Certified Robustness via Dynamic Margin Maximization and Improved Lipschitz Regularization

TL;DR

This paper introduces a scalable training algorithm that enhances adversarial robustness by increasing output margin and regularizing the Lipschitz constant, with efficient bounds calculation and improved decision boundary control.

Contribution

It develops a new method for accurately computing Lipschitz bounds and integrates margin maximization with Lipschitz regularization for robust neural network training.

Findings

Achieves improved robustness on MNIST, CIFAR-10, and Tiny-ImageNet datasets.

Provides a scalable, accurate Lipschitz bound computation method.
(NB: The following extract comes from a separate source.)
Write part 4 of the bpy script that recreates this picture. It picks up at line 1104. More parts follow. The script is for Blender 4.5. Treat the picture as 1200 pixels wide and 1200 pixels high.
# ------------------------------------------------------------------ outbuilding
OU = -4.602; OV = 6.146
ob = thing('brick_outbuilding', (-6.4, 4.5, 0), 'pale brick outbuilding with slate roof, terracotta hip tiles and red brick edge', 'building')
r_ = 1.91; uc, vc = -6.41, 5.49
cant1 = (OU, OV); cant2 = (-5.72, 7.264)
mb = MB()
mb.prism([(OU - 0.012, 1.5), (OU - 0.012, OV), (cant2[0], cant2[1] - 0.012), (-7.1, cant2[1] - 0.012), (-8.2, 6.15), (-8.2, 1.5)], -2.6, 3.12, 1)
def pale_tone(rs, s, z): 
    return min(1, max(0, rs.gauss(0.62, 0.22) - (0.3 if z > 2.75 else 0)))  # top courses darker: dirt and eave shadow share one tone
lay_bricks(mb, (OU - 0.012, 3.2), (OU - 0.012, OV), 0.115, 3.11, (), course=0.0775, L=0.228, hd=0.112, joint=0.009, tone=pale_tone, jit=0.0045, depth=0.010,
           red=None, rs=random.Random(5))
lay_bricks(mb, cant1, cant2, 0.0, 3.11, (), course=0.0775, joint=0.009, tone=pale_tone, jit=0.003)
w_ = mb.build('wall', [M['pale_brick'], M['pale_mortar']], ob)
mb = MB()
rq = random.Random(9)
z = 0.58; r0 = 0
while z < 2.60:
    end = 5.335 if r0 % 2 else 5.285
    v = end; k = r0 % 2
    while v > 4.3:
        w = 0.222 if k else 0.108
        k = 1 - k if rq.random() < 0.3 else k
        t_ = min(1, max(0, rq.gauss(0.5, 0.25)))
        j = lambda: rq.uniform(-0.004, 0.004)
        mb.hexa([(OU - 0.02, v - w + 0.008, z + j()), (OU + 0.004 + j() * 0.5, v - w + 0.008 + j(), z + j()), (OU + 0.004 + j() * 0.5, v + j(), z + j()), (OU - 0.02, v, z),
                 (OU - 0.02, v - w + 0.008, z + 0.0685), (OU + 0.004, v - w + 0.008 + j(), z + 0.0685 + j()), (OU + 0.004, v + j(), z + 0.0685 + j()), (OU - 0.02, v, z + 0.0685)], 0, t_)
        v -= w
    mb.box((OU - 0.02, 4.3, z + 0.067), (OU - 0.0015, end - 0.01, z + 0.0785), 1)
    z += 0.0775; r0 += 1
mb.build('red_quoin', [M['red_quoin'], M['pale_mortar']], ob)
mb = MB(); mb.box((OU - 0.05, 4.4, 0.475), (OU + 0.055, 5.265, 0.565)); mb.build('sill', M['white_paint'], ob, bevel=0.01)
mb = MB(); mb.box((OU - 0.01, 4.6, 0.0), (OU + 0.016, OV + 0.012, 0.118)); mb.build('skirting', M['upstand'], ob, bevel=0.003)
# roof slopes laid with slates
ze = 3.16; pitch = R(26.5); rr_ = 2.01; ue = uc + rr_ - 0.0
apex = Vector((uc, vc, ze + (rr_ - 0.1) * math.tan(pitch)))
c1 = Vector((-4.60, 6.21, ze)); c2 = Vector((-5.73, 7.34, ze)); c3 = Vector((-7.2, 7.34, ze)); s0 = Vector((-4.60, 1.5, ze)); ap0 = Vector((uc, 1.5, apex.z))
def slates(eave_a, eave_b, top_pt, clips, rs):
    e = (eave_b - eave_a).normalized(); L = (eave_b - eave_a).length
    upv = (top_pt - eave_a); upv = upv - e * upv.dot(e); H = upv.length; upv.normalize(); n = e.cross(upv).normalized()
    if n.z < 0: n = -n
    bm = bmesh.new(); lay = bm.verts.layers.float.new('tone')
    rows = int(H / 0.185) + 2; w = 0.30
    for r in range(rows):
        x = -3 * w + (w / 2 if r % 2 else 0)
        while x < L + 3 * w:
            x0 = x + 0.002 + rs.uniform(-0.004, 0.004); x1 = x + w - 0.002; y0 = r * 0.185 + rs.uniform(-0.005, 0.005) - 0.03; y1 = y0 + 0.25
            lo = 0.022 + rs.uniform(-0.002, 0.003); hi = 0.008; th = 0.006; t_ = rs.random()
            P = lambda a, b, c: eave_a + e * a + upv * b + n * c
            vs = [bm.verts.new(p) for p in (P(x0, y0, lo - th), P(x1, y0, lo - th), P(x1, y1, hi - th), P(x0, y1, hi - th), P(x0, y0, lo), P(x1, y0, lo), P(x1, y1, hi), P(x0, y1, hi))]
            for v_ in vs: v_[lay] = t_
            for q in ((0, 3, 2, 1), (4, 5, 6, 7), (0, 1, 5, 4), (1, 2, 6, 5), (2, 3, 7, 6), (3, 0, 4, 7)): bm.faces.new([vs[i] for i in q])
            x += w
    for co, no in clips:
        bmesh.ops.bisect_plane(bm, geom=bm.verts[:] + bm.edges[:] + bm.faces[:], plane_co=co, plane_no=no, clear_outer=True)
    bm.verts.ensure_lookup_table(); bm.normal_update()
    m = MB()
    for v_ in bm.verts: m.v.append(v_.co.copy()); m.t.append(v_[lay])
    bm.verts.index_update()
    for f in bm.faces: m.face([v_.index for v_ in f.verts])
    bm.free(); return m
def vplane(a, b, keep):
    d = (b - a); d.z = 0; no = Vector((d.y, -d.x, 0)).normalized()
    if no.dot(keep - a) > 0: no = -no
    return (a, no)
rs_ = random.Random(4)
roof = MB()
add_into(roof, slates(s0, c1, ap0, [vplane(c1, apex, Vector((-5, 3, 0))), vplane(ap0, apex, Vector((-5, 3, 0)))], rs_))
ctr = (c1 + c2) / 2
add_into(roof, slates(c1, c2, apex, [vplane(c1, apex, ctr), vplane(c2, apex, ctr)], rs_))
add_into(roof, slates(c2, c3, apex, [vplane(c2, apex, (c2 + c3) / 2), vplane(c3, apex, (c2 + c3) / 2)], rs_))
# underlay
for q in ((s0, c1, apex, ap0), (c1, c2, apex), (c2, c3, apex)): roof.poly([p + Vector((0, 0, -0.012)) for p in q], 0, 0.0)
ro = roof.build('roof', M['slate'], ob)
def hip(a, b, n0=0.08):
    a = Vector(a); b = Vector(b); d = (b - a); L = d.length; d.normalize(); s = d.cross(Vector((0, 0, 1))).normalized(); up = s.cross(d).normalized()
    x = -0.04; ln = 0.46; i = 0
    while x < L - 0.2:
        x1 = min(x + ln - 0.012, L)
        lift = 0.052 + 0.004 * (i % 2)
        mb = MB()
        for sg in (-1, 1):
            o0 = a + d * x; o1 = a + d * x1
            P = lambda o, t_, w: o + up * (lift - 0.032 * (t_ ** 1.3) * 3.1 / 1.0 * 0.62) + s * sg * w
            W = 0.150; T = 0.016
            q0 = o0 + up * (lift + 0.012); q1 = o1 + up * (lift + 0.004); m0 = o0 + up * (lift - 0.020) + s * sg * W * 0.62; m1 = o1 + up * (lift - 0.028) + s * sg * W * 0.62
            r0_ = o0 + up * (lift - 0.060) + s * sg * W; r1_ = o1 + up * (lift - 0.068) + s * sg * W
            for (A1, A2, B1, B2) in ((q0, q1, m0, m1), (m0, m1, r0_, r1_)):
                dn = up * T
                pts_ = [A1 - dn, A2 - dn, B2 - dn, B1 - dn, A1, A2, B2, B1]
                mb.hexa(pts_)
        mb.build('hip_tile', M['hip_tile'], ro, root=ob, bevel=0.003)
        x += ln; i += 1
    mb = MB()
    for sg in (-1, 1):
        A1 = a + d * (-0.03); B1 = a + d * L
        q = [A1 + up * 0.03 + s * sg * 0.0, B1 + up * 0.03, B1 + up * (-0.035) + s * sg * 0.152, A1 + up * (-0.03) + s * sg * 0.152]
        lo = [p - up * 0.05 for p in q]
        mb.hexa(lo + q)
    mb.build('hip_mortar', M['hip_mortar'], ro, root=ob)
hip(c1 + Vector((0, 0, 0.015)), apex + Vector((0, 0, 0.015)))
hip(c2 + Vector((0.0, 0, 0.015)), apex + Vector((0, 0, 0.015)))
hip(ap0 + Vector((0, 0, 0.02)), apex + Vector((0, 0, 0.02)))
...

Demonstrates competitive results compared to state-of-the-art approaches.

Abstract

To improve the robustness of deep classifiers against adversarial perturbations, many approaches have been proposed, such as designing new architectures with better robustness properties (e.g., Lipschitz-capped networks), or modifying the training process itself (e.g., min-max optimization, constrained learning, or regularization). These approaches, however, might not be effective at increasing the margin in the input (feature) space. As a result, there has been an increasing interest in developing training procedures that can directly manipulate the decision boundary in the input space. In this paper, we build upon recent developments in this category by developing a robust training algorithm whose objective is to increase the margin in the output (logit) space while regularizing the Lipschitz constant of the model along vulnerable directions. We show that these two objectives can directly promote larger margins in the input space. To this end, we develop a scalable method for calculating guaranteed differentiable upper bounds on the Lipschitz constant of neural networks accurately and efficiently. The relative accuracy of the bounds prevents excessive regularization and allows for more direct manipulation of the decision boundary. Furthermore, our Lipschitz bounding algorithm exploits the monotonicity and Lipschitz continuity of the activation layers, and the resulting bounds can be used to design new layers with controllable bounds on their Lipschitz constant. Experiments on the MNIST, CIFAR-10, and Tiny-ImageNet data sets verify that our proposed algorithm obtains competitively improved results compared to the state-of-the-art.